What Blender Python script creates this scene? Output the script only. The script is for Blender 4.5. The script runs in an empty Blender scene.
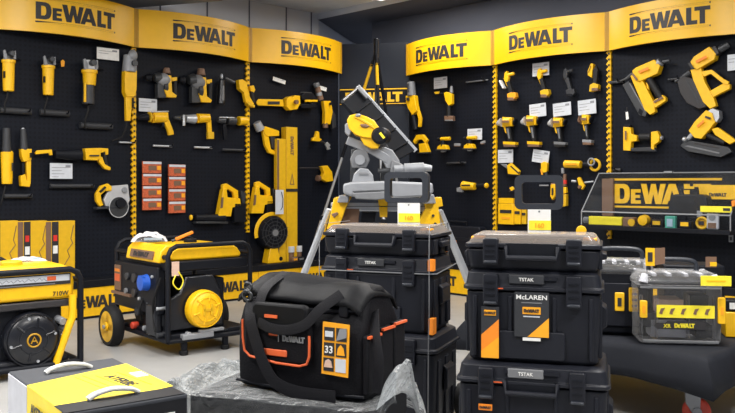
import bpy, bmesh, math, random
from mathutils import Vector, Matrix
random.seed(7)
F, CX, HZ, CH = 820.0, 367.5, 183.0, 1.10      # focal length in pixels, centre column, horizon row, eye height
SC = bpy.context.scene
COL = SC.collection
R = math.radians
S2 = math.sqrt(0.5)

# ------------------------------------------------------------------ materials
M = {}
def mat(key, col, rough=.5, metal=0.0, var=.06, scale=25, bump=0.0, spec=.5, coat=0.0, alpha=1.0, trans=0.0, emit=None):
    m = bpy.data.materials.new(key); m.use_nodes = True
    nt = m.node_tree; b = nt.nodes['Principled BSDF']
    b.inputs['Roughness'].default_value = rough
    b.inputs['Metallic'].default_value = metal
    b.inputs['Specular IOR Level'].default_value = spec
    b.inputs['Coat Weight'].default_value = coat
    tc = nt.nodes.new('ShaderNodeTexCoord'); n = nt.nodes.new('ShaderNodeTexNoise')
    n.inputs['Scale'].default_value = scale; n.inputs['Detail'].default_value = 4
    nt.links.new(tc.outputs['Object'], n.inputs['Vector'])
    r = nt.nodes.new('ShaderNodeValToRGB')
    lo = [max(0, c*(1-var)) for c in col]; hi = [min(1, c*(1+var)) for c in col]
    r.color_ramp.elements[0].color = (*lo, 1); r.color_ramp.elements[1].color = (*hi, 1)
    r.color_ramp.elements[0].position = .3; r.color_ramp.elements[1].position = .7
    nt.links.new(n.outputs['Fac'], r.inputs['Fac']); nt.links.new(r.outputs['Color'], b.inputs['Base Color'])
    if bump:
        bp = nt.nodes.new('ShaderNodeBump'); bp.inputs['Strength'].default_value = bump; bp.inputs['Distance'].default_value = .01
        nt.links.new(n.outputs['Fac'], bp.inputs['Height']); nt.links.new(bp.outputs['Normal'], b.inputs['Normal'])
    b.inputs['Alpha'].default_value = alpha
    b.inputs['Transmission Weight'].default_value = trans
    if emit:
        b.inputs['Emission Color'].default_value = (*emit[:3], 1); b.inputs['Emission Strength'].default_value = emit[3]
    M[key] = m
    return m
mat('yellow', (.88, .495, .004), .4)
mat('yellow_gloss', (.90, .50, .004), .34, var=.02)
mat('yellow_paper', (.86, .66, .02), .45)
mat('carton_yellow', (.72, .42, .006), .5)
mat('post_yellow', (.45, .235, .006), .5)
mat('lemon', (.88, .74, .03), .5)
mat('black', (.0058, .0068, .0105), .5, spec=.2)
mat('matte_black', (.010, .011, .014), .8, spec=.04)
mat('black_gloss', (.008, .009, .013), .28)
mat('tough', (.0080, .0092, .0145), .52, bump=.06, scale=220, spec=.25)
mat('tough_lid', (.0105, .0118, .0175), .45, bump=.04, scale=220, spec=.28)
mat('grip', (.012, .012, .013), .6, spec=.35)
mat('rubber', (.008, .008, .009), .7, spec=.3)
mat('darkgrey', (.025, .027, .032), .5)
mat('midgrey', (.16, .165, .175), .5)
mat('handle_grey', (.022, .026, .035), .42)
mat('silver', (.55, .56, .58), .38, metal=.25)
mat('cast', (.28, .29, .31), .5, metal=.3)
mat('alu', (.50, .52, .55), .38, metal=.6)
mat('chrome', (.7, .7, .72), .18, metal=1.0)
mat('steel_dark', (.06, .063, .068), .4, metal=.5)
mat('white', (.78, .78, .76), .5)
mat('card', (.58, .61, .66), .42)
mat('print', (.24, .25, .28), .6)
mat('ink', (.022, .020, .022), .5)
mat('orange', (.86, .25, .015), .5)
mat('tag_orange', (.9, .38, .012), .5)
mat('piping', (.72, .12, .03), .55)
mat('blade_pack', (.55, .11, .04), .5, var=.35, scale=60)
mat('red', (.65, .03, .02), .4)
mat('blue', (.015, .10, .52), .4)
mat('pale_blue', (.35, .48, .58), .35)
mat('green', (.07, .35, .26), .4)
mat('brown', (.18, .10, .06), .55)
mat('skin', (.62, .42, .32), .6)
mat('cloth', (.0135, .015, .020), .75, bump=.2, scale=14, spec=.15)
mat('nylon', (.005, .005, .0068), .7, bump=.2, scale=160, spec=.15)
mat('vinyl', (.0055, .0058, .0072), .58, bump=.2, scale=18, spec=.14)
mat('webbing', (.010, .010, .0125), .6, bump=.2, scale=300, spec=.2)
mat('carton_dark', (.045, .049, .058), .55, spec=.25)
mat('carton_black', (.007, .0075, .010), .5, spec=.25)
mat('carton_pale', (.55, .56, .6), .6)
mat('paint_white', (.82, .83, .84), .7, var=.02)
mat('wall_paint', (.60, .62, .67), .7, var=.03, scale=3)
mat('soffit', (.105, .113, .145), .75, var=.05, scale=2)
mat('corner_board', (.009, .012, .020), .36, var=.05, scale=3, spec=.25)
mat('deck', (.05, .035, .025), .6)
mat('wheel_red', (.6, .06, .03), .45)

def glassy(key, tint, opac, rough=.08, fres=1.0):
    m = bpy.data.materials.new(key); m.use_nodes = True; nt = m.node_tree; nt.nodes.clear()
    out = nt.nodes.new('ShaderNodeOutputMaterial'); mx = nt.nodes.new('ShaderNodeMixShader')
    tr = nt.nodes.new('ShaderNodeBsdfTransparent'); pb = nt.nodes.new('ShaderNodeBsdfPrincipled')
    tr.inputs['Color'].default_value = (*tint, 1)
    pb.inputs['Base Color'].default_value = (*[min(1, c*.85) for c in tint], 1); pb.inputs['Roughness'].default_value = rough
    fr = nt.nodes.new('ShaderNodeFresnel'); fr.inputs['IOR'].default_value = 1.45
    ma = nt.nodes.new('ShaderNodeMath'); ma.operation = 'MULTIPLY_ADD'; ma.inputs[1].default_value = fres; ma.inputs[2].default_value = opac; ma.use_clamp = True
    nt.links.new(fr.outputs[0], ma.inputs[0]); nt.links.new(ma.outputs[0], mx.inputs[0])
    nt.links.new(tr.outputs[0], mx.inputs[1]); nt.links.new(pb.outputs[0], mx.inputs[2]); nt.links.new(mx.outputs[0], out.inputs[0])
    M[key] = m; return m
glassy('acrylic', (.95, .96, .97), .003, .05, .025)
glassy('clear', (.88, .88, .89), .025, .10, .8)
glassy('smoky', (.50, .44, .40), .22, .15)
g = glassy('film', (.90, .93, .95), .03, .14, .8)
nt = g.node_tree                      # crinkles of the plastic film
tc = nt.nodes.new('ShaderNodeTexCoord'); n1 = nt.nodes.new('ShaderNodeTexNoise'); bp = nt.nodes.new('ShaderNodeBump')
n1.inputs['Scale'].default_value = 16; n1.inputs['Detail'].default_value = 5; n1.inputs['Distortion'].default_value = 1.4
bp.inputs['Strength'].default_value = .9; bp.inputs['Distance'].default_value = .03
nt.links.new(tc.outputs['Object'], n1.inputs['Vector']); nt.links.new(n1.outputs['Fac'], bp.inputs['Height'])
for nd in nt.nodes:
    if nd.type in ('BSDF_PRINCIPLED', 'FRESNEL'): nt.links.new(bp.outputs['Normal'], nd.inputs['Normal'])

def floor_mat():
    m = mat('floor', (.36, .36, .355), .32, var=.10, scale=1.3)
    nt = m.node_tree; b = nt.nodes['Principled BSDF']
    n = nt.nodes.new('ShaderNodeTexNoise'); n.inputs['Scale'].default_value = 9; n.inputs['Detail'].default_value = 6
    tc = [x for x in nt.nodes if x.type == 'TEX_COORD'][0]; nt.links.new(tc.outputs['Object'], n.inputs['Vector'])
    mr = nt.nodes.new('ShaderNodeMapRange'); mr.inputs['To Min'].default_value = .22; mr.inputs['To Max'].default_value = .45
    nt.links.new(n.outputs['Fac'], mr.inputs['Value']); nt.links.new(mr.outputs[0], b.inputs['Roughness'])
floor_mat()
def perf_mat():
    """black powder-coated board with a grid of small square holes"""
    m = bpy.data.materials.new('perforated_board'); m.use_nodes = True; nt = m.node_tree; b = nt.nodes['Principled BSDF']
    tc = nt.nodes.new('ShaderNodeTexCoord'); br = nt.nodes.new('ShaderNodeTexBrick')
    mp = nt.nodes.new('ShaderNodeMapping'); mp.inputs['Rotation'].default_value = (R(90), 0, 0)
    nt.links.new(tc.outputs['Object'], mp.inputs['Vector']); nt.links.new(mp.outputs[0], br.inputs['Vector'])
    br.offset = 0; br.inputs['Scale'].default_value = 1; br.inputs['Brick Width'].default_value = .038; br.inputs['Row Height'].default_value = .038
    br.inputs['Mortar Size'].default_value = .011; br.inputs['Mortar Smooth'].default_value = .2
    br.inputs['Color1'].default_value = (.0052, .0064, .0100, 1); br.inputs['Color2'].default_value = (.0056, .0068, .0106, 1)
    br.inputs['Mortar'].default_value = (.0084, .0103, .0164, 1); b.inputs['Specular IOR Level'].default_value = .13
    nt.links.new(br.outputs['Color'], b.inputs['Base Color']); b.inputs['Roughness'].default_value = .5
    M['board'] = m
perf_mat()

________

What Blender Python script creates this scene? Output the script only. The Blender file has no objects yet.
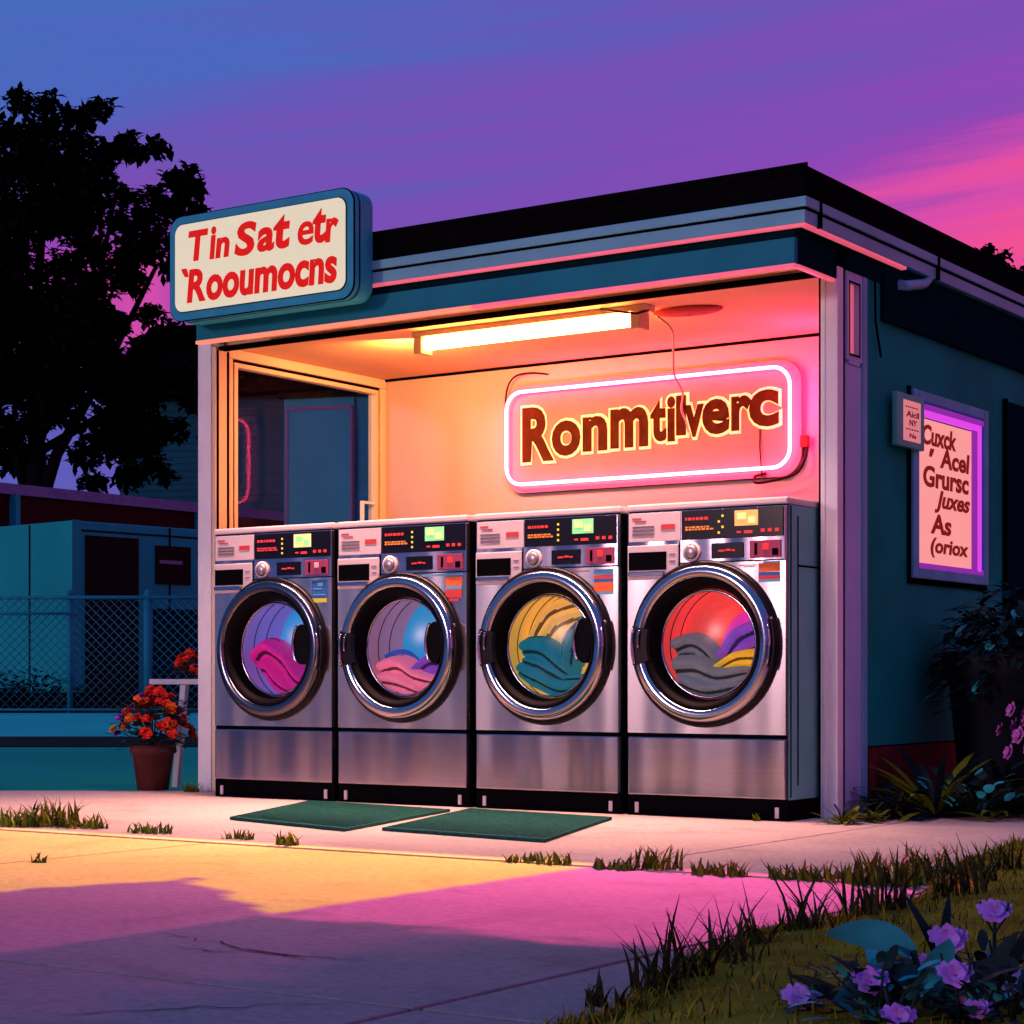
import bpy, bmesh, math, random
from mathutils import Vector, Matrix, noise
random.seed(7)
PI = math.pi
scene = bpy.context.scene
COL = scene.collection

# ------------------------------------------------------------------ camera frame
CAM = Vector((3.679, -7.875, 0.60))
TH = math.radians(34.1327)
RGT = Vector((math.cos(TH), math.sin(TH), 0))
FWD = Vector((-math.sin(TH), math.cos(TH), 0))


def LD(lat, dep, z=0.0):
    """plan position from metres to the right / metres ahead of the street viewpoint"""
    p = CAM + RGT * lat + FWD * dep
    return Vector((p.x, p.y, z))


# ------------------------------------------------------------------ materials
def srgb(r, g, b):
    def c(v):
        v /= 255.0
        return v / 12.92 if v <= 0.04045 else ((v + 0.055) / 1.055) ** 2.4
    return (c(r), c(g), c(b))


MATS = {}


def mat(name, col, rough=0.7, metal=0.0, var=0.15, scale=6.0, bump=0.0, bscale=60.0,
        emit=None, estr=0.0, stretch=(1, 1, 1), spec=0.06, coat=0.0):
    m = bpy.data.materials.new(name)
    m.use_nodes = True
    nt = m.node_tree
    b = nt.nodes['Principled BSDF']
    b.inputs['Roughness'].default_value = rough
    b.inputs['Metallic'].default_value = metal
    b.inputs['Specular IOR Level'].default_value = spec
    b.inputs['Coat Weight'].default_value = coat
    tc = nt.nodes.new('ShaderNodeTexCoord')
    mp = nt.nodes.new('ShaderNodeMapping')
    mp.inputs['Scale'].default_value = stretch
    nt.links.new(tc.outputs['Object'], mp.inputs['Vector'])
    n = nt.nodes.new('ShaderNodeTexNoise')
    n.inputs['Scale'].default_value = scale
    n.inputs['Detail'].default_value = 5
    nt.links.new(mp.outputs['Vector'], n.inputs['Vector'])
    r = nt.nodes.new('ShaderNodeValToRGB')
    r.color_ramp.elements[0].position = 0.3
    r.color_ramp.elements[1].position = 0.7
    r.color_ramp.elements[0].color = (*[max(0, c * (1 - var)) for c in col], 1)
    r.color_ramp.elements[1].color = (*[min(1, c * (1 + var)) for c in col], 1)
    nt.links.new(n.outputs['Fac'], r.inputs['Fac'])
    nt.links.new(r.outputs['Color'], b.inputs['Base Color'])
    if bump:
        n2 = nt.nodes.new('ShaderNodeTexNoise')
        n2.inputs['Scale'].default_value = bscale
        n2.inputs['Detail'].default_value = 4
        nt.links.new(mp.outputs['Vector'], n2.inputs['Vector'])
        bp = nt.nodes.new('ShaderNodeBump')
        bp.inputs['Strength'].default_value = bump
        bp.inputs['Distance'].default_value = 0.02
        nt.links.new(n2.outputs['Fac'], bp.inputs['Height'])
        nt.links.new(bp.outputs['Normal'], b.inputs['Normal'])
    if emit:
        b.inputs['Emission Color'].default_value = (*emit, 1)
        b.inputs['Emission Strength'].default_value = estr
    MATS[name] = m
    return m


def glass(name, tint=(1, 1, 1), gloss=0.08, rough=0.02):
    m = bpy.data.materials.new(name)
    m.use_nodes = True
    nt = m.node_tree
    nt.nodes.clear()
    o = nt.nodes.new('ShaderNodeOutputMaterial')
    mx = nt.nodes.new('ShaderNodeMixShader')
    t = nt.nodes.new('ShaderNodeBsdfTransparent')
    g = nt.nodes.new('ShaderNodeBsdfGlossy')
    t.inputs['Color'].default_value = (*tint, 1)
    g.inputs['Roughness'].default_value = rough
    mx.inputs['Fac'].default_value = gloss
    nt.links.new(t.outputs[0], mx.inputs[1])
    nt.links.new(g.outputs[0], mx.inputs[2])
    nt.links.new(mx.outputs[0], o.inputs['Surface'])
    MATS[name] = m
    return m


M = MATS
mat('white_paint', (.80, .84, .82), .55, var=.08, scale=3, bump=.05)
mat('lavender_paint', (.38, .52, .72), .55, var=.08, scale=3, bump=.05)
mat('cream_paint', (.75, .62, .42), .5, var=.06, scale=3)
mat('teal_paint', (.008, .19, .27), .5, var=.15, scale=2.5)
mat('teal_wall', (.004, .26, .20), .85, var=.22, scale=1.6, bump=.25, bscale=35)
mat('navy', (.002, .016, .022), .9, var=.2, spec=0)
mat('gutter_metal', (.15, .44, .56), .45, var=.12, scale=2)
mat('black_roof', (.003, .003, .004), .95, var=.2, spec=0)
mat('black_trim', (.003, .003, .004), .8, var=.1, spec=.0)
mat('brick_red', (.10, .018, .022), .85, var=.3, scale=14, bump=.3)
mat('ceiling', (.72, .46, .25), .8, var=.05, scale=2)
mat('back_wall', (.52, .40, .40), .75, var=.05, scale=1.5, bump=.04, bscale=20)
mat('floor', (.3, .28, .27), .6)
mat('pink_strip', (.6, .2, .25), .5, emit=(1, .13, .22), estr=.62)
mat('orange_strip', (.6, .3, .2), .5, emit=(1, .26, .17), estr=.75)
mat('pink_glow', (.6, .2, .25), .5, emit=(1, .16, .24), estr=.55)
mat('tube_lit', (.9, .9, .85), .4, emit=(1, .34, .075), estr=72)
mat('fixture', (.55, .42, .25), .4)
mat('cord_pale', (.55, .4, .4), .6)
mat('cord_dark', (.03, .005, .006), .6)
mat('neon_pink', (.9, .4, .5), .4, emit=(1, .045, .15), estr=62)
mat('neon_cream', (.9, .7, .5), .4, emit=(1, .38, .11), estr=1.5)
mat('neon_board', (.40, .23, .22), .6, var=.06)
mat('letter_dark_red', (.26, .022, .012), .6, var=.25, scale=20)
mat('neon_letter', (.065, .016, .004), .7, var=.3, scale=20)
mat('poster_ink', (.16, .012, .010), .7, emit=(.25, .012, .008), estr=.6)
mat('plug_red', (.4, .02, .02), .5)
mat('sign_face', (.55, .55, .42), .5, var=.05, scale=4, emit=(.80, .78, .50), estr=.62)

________

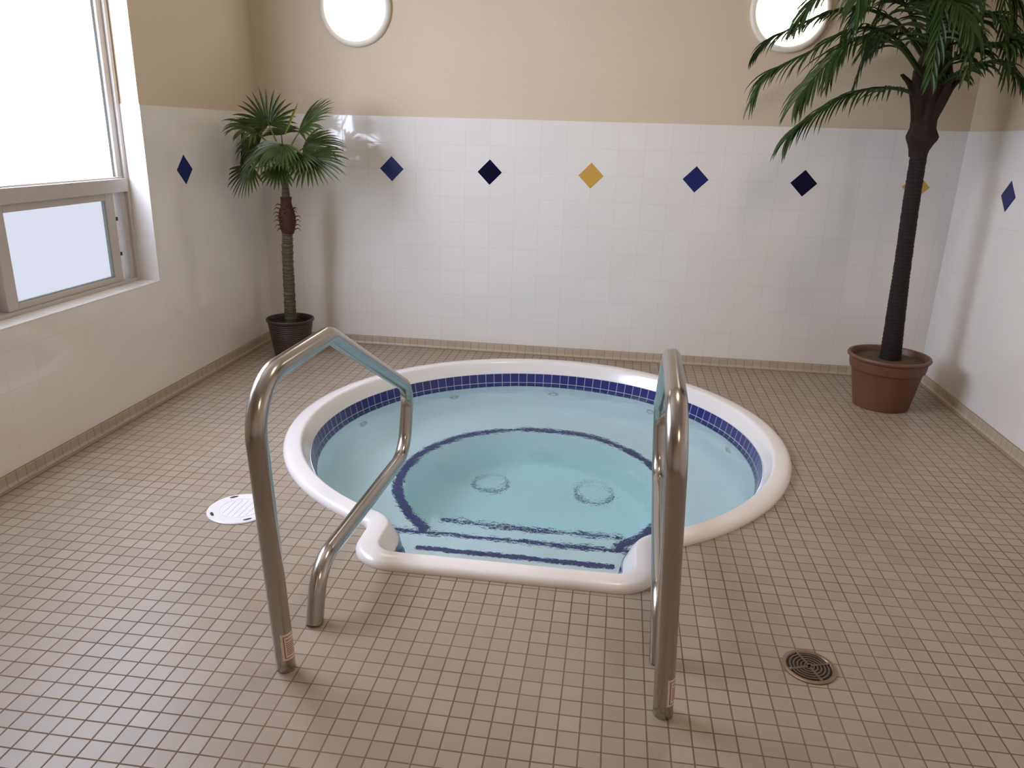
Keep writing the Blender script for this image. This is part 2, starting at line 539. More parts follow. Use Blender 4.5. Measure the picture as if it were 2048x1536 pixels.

________

#### Problem requirements:
Scan the listing above and copy all lines containing the word "script".

#### Exercise result:
What Blender Python script creates this scene? Output the script only. The script is for Blender 4.5. The script runs in an empty Blender scene.
What Blender Python script creates this scene? Output the script only. The Blender file has no objects yet.
Keep writing the Blender script for this image. This is part 2, starting at line 539. More parts follow. Use Blender 4.5. Measure the picture as if it were 2048x1536 pixels.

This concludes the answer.